** BEGIN Stored records **

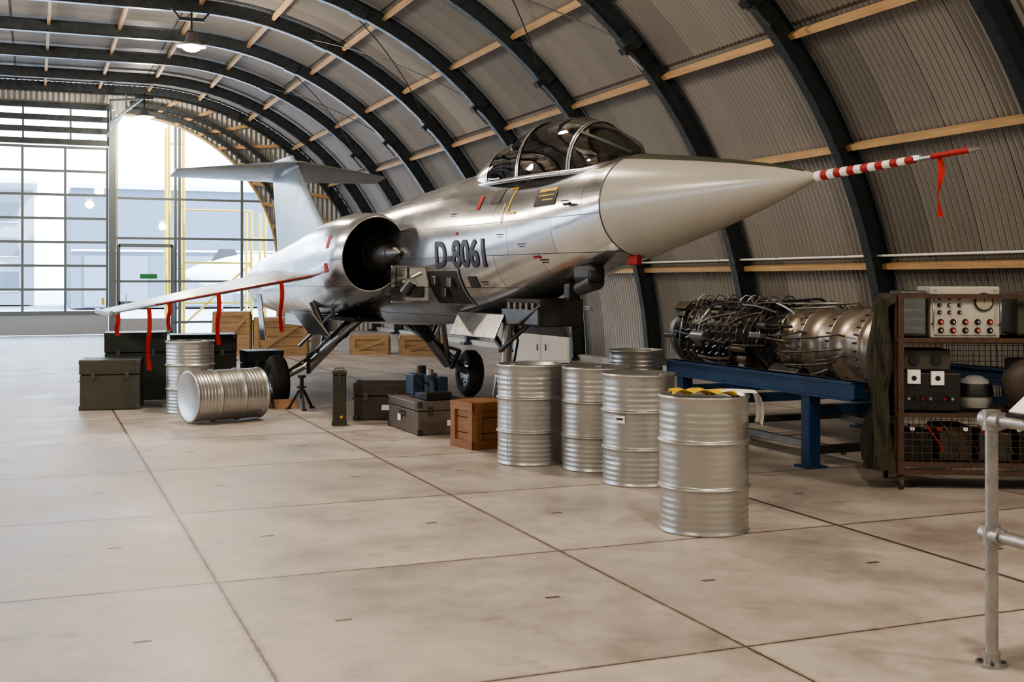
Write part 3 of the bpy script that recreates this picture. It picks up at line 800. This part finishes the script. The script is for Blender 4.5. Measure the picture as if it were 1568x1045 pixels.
for side,nm in ((-1,'main_gear_starboard'),(1,'main_gear_port')):
    b=MB(); W=Vector((side*1.36,9.1,.325))
    wheel(b,W,(1,.0,side*-.06),.325,.2)
    top=Vector((side*.36,8.75,1.15))
    knee=Vector((side*1.0,9.0,.52))
    b.cyl(W,knee,.05,M_steel); b.cyl(knee,top,.07,M_dsteel,r1=.085); b.cyl(knee+Vector((0,0,-.04)),knee+(top-knee)*.5,.085,M_steel)
    b.cyl(knee,Vector((side*.55,8.1,1.15)),.035,M_steel); b.cyl(knee+(top-knee)*.3,Vector((side*.5,9.8,1.12)),.035,M_dsteel)
    b.cyl(knee+(top-knee)*.45,Vector((side*.95,8.9,1.35)),.045,M_steel)
    b.cyl((side*.7,8.6,1.25),(side*1.0,9.35,.75),.022,M_steel)
    b.beam(knee+Vector((0,-.1,-.1)),knee+Vector((side*.05,-.28,.15)),.05,.04,M_dsteel); b.beam(knee+Vector((side*.05,-.28,.15)),knee+(top-knee)*.4,.05,.04,M_dsteel)
    b.tube([top,top+Vector((side*.2,-.1,-.25)),knee+Vector((0,-.08,.1)),W+Vector((-side*.1,-.05,.1))],.013,M_black,seg=6)
    b.tube([top+Vector((0,.2,0)),top+Vector((side*.3,.1,-.3)),knee+Vector((0,.1,.05)),W+Vector((-side*.1,.08,.05))],.011,M_black,seg=6)
    b.box((side*1.12,8.4,1.10),(.02,.95,.42),M_alu,rot=(0,R(side*38),0),bev=.006)
    b.box((side*1.50,9.4,1.14),(.02,.26,.62),M_alu,rot=(0,R(side*6),0),bev=.006)
    b.box((side*.42,8.8,1.13),(.5,1.6,.05),M_dark,bev=.01)
    b.obj(nm,jet)
b=MB(); wheel(b,(0,5.0,.25),(1,0,0),.25,.15)
b.cyl((0,4.95,.62),(0,4.85,1.35),.055,M_steel); b.cyl((0,4.96,.45),(0,4.94,.75),.04,M_steel)
for sx in (-.12,.12): b.beam((sx,5.0,.25),(sx*.6,4.96,.62),.03,.06,M_steel)
b.box((0,4.96,.6),(.2,.1,.1),M_steel,bev=.02); b.cyl((0,4.9,.85),(0,5.6,1.25),.03,M_dsteel); b.cyl((-.08,4.9,.9),(.1,4.2,1.35),.025,M_dsteel)
b.tube([(.06,4.88,1.3),(.1,4.85,1.0),(.08,4.93,.7),(.06,4.96,.5)],.012,M_black,seg=6)
b.box((-.37,4.85,1.17),(.02,1.15,.26),M_steel,rot=(0,R(24),0),bev=.008)
b.box((.37,4.85,1.17),(.02,1.15,.26),M_steel,rot=(0,R(-24),0),bev=.008)
for y in (4.4,4.85,5.3): b.box((-.35,y,1.18),(.03,.02,.22),M_dsteel,rot=(0,R(24),0))
b.box((0,5.0,1.26),(.5,1.2,.06),M_dark)
b.obj('nose_gear',jet)
b=MB()
b.box((-.05,3.95,1.32),(.46,.75,.26),M_dark,bev=.02); b.box((-.30,3.95,1.28),(.03,.8,.14),M_dsteel,bev=.005)
for i in range(5): b.box((-.29,3.68+i*.13,1.36),(.03,.05,.1),M_bronze2)
b.tube([(-.3,3.5,1.4),(-.33,3.9,1.22),(-.3,4.3,1.2)],.015,M_dsteel)
b.box((-.2,2.78,1.68),(.16,.34,.16),M_black,bev=.05); b.cyl((-.2,2.65,1.62),(-.2,2.95,1.55),.08,M_black,r1=.06)
b.box((-.12,3.25,1.52),(.12,.12,.16),M_black,bev=.03)
b.box((-.08,2.22,1.80),(.05,.16,.10),M_red,bev=.01)
b.box((-.43,2.7,2.27),(.06,.02,.02),M_steel); b.cyl((-.47,2.72,2.27),(-.47,2.62,2.27),.014,M_black)
b.obj('belly_fittings',jet)
def patch(b,s0,s1,z0,z1,mat,off=.006,n=8):
    vs=[]
    for i in range(n+1):
        for j in range(n+1):
            s=s0+(s1-s0)*i/n; z=z0+(z1-z0)*j/n; vs.append((skx(s,z,off),s,z))
    b.add(vs,[(i*(n+1)+j,(i+1)*(n+1)+j,(i+1)*(n+1)+j+1,i*(n+1)+j+1) for i in range(n) for j in range(n)],mat,True)
b=MB()
patch(b,4.95,5.7,1.38,1.72,M_dark,.008); patch(b,4.93,4.96,1.36,1.74,M_steel,.012); patch(b,4.93,5.7,1.72,1.74,M_steel,.012); patch(b,4.93,5.7,1.36,1.38,M_steel,.012)
patch(b,4.6,4.78,1.55,1.66,M_dark)
for s,z in ((5.15,1.6),(5.35,1.5),(5.5,1.62)): b.box((skx(s,z)-.02,s,z),(.06,.12,.1),M_dsteel,bev=.01)
x=skx(5.72,1.6)
dp=[(0,0),(.12,.035),(.25,.05),(.36,.04),(.45,.0)]
b.loft([[Vector((x-d*.9,5.74+e+.1*d,z)) for d,e in dp] for z in (1.40,1.76)],M_alu,True,False,closed=False)
b.loft([[Vector((x-d*.9,5.765+e+.1*d,z)) for d,e in dp] for z in (1.40,1.76)],M_alu,True,False,closed=False)
b.box((x-.2,5.755,1.77),(.42,.03,.02),M_steel); b.box((x-.2,5.755,1.395),(.42,.03,.02),M_steel)
b.cyl((x-.22,5.62,1.62),(x-.28,5.72,1.5),.06,M_dsteel); b.cyl((x-.1,5.7,1.7),(x-.3,5.72,1.6),.018,M_steel); b.box((x-.15,5.68,1.5),(.14,.08,.12),M_dsteel,bev=.01)
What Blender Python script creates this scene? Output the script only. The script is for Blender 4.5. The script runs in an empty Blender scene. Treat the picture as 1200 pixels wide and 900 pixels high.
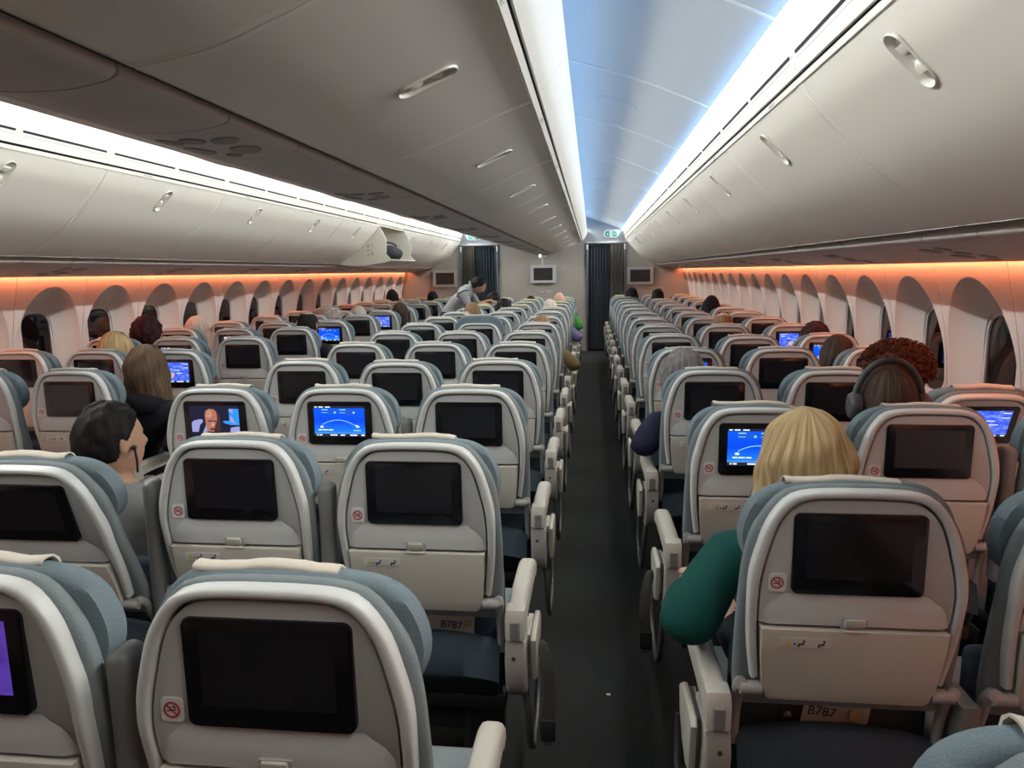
import bpy, bmesh, math, random
from math import sin, cos, pi, radians, sqrt, exp, atan2
from mathutils import Vector, Matrix, noise

random.seed(7)
SC = bpy.context.scene
COL = SC.collection

# ------------------------------------------------------------------ camera
EYE = 1.52
PITCH, YAW, ROLL = 0.15685, 0.11248, -0.01502
fw = Vector((-sin(YAW) * cos(PITCH), cos(YAW) * cos(PITCH), -sin(PITCH)))
rt = Vector((cos(YAW), sin(YAW), 0))
up = rt.cross(fw)
r2 = rt * cos(ROLL) + up * sin(ROLL)
u2 = -rt * sin(ROLL) + up * cos(ROLL)
cam_data = bpy.data.cameras.new('camera')
cam_data.sensor_width = 36.0
cam_data.lens = 832.5 / 1200 * 36.0
cam_data.clip_start = 0.02
cam = bpy.data.objects.new('camera', cam_data)
cam.matrix_world = Matrix((
    (r2.x, u2.x, -fw.x, 0), (r2.y, u2.y, -fw.y, 0), (r2.z, u2.z, -fw.z, EYE), (0, 0, 0, 1)))
COL.objects.link(cam)
SC.camera = cam

# ------------------------------------------------------------------ world, lights, exposure
world = bpy.data.worlds.new('night_sky')
world.use_nodes = True
world.node_tree.nodes['Background'].inputs['Color'].default_value = (0.004, 0.005, 0.012, 1)
world.node_tree.nodes['Background'].inputs['Strength'].default_value = 1.0
SC.world = world
SC.view_settings.view_transform = 'Standard'
SC.view_settings.look = 'None'
SC.view_settings.gamma = 1.0
SC.view_settings.exposure = 0.0
SC.view_settings.use_curve_mapping = False

XC = -0.93            # cabin centre line
YA, YD = -2.4, 13.6   # aft end, bulkhead
BIN = 1.19            # overhead bin length
SEAM = 2.36 - 4 * BIN  # first bin seam aft
NB = int(math.ceil((YD - SEAM) / BIN))

P_WHITE, P_CROSS, P_BLUE, P_ORANGE = 6.5, 5.5, 4.4, 3.0    # watts per bin length


def strip_lamps(name, X, z, direction, width, power, color, spread=180, first=2):
    """LED strip lamps along the cabin, one per bin length, on both sides of the centre line."""
    for sg in (1, -1):
        ld = bpy.data.lights.new(name, 'AREA')
        ld.shape = 'RECTANGLE'
        ld.size = BIN
        ld.size_y = width
        ld.energy = power
        ld.color = color
        ld.spread = radians(spread)
        d = Vector((sg * direction[0], 0, direction[1])).normalized()
        zax = -d
        xax = Vector((0, 1, 0))
        yax = zax.cross(xax)
        rot = Matrix((xax, yax, zax)).transposed().to_4x4()
        for k in range(first, NB):
            o = bpy.data.objects.new(name, ld)
            o.matrix_world = Matrix.Translation((XC + sg * X, min(SEAM + (k + .5) * BIN, YD - BIN / 2 - .02), z)) @ rot
            COL.objects.link(o)


strip_lamps('bin_wash_lamp', 1.462, 2.258, (-.75, -.66), .02, P_WHITE, (.98, .97, .90), 110)
strip_lamps('cross_wash_lamp', 0.80, 2.285, (.9, -.45), .03, P_CROSS, (.98, .97, .90), 100)
strip_lamps('ceiling_wash_lamp', 0.74, 2.315, (.85, .55), .03, P_BLUE * .30, (.17, .50, 1.0))
strip_lamps('edge_wash_lamp', 1.50, 2.235, (-.85, .5), .015, P_BLUE * .45, (.17, .50, 1.0))
strip_lamps('window_wash_lamp', 2.568, 1.545, (.10, -1.0), .02, P_ORANGE, (1.0, .235, .095), 180, 0)


# ------------------------------------------------------------------ materials
def new_mat(name):
    m = bpy.data.materials.new(name)
    m.use_nodes = True
    return m, m.node_tree, m.node_tree.nodes['Principled BSDF']


def plain(name, col, rough=.5, metal=0., bump=0., scale=200., vary=0., spec=.5, stretch=None):
    m, nt, b = new_mat(name)
    b.inputs['Base Color'].default_value = (*col, 1)
    b.inputs['Roughness'].default_value = rough
    b.inputs['Metallic'].default_value = metal
    b.inputs['Specular IOR Level'].default_value = spec
    if bump or vary:
        tc = nt.nodes.new('ShaderNodeTexCoord')
        mp = nt.nodes.new('ShaderNodeMapping')
        if stretch:
            mp.inputs['Scale'].default_value = stretch
        nz = nt.nodes.new('ShaderNodeTexNoise')
        nz.inputs['Scale'].default_value = scale
        nz.inputs['Detail'].default_value = 3
        nt.links.new(tc.outputs['Object'], mp.inputs['Vector'])
        nt.links.new(mp.outputs['Vector'], nz.inputs['Vector'])
        if vary:
            mx = nt.nodes.new('ShaderNodeMix')
            mx.data_type = 'RGBA'
            mx.inputs['A'].default_value = (*[c * (1 - vary) for c in col], 1)
            mx.inputs['B'].default_value = (*[min(1, c * (1 + vary)) for c in col], 1)
            nt.links.new(nz.outputs['Fac'], mx.inputs['Factor'])
            nt.links.new(mx.outputs['Result'], b.inputs['Base Color'])
        if bump:
            bp = nt.nodes.new('ShaderNodeBump')
            bp.inputs['Strength'].default_value = bump
            bp.inputs['Distance'].default_value = .002
            nt.links.new(nz.outputs['Fac'], bp.inputs['Height'])
            nt.links.new(bp.outputs['Normal'], b.inputs['Normal'])
    return m


def glow(name, col, strength):
    m, nt, b = new_mat(name)
    b.inputs['Base Color'].default_value = (0, 0, 0, 1)
    b.inputs['Roughness'].default_value = .25
    b.inputs['Emission Color'].default_value = (*col, 1)
    b.inputs['Emission Strength'].default_value = strength
    return m


def glow_ramp(name, stops, strength, noise_scale=None):
    """emissive picture colour running up the screen (UV y), or a mottled one when noise_scale is set"""
    m, nt, b = new_mat(name)
    b.inputs['Base Color'].default_value = (0, 0, 0, 1)
    b.inputs['Roughness'].default_value = .25
    tc = nt.nodes.new('ShaderNodeTexCoord')
    rp = nt.nodes.new('ShaderNodeValToRGB')
    if noise_scale:
        nz = nt.nodes.new('ShaderNodeTexNoise')
        nz.inputs['Scale'].default_value = noise_scale
        nz.inputs['Detail'].default_value = 4
        nt.links.new(tc.outputs['UV'], nz.inputs['Vector'])
        nt.links.new(nz.outputs['Fac'], rp.inputs['Fac'])
    else:
        sx = nt.nodes.new('ShaderNodeSeparateXYZ')
        nt.links.new(tc.outputs['UV'], sx.inputs['Vector'])
        nt.links.new(sx.outputs['Y'], rp.inputs['Fac'])
    cr = rp.color_ramp
    cr.elements[0].position, cr.elements[0].color = stops[0][0], (*stops[0][1], 1)
    cr.elements[1].position, cr.elements[1].color = stops[-1][0], (*stops[-1][1], 1)
    for p, c in stops[1:-1]:
        e = cr.elements.new(p)
        e.color = (*c, 1)
    nt.links.new(rp.outputs['Color'], b.inputs['Emission Color'])
    b.inputs['Emission Strength'].default_value = strength
    return m


def glass_mat(name):
    m, nt, b = new_mat(name)
    b.inputs['Base Color'].default_value = (.55, .57, .62, 1)
    b.inputs['Roughness'].default_value = .02
    b.inputs['Transmission Weight'].default_value = 1.0
    b.inputs['IOR'].default_value = 1.45
    return m


M = dict(
    shell=plain('pale_grey_seat_plastic', (.57, .59, .575), .42, bump=.05, scale=900),
    rim=plain('light_seat_rim_plastic', (.585, .60, .58), .42),
    tray=plain('warm_grey_tray_plastic', (.53, .51, .44), .45, bump=.05, scale=900),
    gasket=plain('dark_rubber_gasket', (.02, .02, .025), .6),
    bezel=plain('black_glossy_screen_frame', (.006, .006, .008), .16),
    dark=plain('dark_screen_glass', (.016, .016, .019), .10),
    fabric=plain('blue_grey_seat_fabric', (.195, .228, .235), .9, bump=.5, scale=420, vary=.25, spec=.2),
    wing=plain('teal_headrest_fabric', (.165, .215, .24), .9, bump=.5, scale=420, vary=.25, spec=.2),
    brown=plain('brown_headrest_fabric', (.10, .075, .055), .9, bump=.5, scale=420, vary=.2, spec=.2),
    navy=plain('dark_navy_pocket_fabric', (.045, .066, .088), .85, bump=.5, scale=420, vary=.2, spec=.25),
    cover=plain('cream_headrest_cloth', (.60, .545, .46), .9, bump=.3, scale=300, spec=.2),
    lime=plain('lime_headrest_cloth', (.55, .56, .14), .9, bump=.3, scale=300, spec=.2),
    arm=plain('cream_armrest_plastic', (.50, .475, .415), .42, bump=.1, scale=700),
    armgrey=plain('grey_armrest_plastic', (.36, .355, .34), .45),
    midarm=plain('dark_grey_armrest_plastic', (.20, .20, .195), .45),
    bracket=plain('grey_beige_bracket_plastic', (.40, .385, .35), .45),
    header=plain('blue_grey_header_panel', (.27, .29, .31), .55),
    steel=plain('brushed_steel', (.13, .13, .135), .45, metal=.6),
    black=plain('black_plastic', (.018, .018, .020), .5),
    under=plain('black_under_seat_metal', (.012, .012, .014), .6),
    white=plain('white_print', (.74, .73, .70), .5),
    red=plain('red_print', (.50, .03, .05), .5),
    ink=plain('dark_print', (.03, .03, .03), .5),
    yellow=plain('yellow_print', (.65, .50, .06), .5),
    bin=plain('warm_white_bin_plastic', (.74, .712, .64), .42, bump=.04, scale=600),
    binin=plain('cream_bin_lining', (.74, .71, .60), .55),
    psu=plain('warm_grey_service_panel', (.46, .425, .40), .5, bump=.04, scale=600),
    lip=plain('pale_grey_service_lip', (.52, .49, .46), .5),
    grille=plain('dark_grey_nozzle', (.25, .235, .225), .6),
    gap=plain('black_shadow_gap', (.006, .006, .012), .8),
    ceil=plain('white_ceiling_plastic', (.56, .58, .60), .55, bump=.03, scale=400),
    wall=plain('white_sidewall_plastic', (.64, .615, .59), .5, bump=.04, scale=700),
    bulk=plain('taupe_bulkhead_laminate', (.36, .335, .295), .55, bump=.05, scale=500, vary=.04),
    carpet=plain('charcoal_carpet', (.030, .032, .031), .95, bump=.9, scale=330, vary=.45, spec=.1),
    curtain=plain('dark_teal_curtain', (.040, .052, .062), .9, bump=.3, scale=300, vary=.2, spec=.1),
    curtain2=plain('taupe_grey_curtain', (.115, .105, .095), .9, bump=.3, scale=300, vary=.2, spec=.1),
    post=plain('slate_blue_post', (.095, .115, .15), .45),
    frame=plain('silver_monitor_frame', (.48, .475, .47), .4),
    green=plain('exit_sign_green', (.02, .20, .14), .45),
    pane=glass_mat('window_glass'),
    strip=glow('white_led_strip', (1, .97, .90), 6.0),
    ostrip=glow('orange_led_strip', (1, .36, .12), 3.0),
    lampw=glow('lit_lamp_lens', (1, .95, .85), 2.5),
    paper=plain('magazine_paper', (.50, .46, .42), .6),
    skin_l=plain('light_skin', (.58, .36, .27), .55, vary=.06, scale=40, spec=.3),
    skin_t=plain('tan_skin', (.40, .23, .15), .55, vary=.06, scale=40, spec=.3),
    eye=plain('eye_white', (.7, .68, .65), .2),
    scalp=plain('bare_scalp', (.55, .36, .27), .5, vary=.06, scale=40),
)
SCR = dict(
    blue=glow_ramp('blue_flight_map', [(0, (.22, .55, 1)), (.16, (.015, .22, 1)), (.5, (.003, .075, .9)), (1, (.004, .12, 1))], 1.05),
    chart=glow_ramp('mottled_blue_chart', [(.3, (.03, .07, .75)), (.5, (.07, .15, 1)), (.72, (.30, .45, 1))], 1.0, 7),
    purple=glow_ramp('purple_picture', [(.3, (.10, .05, .45)), (.7, (.22, .10, .75))], .55, 3),
    pinkw=glow_ramp('pink_white_picture', [(.3, (.8, .6, .8)), (.7, (.95, .8, .95))], 1.0, 3),
    dimblue=glow_ramp('dim_blue_picture', [(.3, (.02, .05, .10)), (.7, (.06, .12, .2))], .5, 3),
    line=glow('screen_white_line', (.75, .9, 1), 1.3),
    arc=glow('screen_pale_arc', (.25, .65, 1), 1.2),
    bar=glow('screen_dark_bar', (.05, .05, .08), .5),
    panel=glow('screen_mid_blue', (.02, .13, .75), .9),
    skin=glow('screen_film_skin', (.62, .25, .17), .75),
    glint=glow('screen_film_highlight', (.80, .42, .32), .8),
    skin2=glow('screen_film_shadow', (.12, .05, .06), .6),
    cloth=glow('screen_film_shirt', (.42, .45, .85), .85),
    cyan=glow('screen_film_window', (.03, .33, .95), 1.0),
    night=glow('screen_film_dark', (.020, .022, .06), .7),
    sand=glow('screen_map_land', (.75, .5, .35), 1.0),
)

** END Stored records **

» What you need to do:
Pictures do not belong in the copy. Reproduce exactly the lines from the one with "What Blender Python" to the one with "P_WHITE, P_CROSS, P_BLUE, P_ORANGE", both lines included.

» Finished answer:
What Blender Python script creates this scene? Output the script only. The script is for Blender 4.5. The script runs in an empty Blender scene. Treat the picture as 1200 pixels wide and 900 pixels high.
import bpy, bmesh, math, random
from math import sin, cos, pi, radians, sqrt, exp, atan2
from mathutils import Vector, Matrix, noise

random.seed(7)
SC = bpy.context.scene
COL = SC.collection

# ------------------------------------------------------------------ camera
EYE = 1.52
PITCH, YAW, ROLL = 0.15685, 0.11248, -0.01502
fw = Vector((-sin(YAW) * cos(PITCH), cos(YAW) * cos(PITCH), -sin(PITCH)))
rt = Vector((cos(YAW), sin(YAW), 0))
up = rt.cross(fw)
r2 = rt * cos(ROLL) + up * sin(ROLL)
u2 = -rt * sin(ROLL) + up * cos(ROLL)
cam_data = bpy.data.cameras.new('camera')
cam_data.sensor_width = 36.0
cam_data.lens = 832.5 / 1200 * 36.0
cam_data.clip_start = 0.02
cam = bpy.data.objects.new('camera', cam_data)
cam.matrix_world = Matrix((
    (r2.x, u2.x, -fw.x, 0), (r2.y, u2.y, -fw.y, 0), (r2.z, u2.z, -fw.z, EYE), (0, 0, 0, 1)))
COL.objects.link(cam)
SC.camera = cam

# ------------------------------------------------------------------ world, lights, exposure
world = bpy.data.worlds.new('night_sky')
world.use_nodes = True
world.node_tree.nodes['Background'].inputs['Color'].default_value = (0.004, 0.005, 0.012, 1)
world.node_tree.nodes['Background'].inputs['Strength'].default_value = 1.0
SC.world = world
SC.view_settings.view_transform = 'Standard'
SC.view_settings.look = 'None'
SC.view_settings.gamma = 1.0
SC.view_settings.exposure = 0.0
SC.view_settings.use_curve_mapping = False

XC = -0.93            # cabin centre line
YA, YD = -2.4, 13.6   # aft end, bulkhead
BIN = 1.19            # overhead bin length
SEAM = 2.36 - 4 * BIN  # first bin seam aft
NB = int(math.ceil((YD - SEAM) / BIN))

P_WHITE, P_CROSS, P_BLUE, P_ORANGE = 6.5, 5.5, 4.4, 3.0    # watts per bin length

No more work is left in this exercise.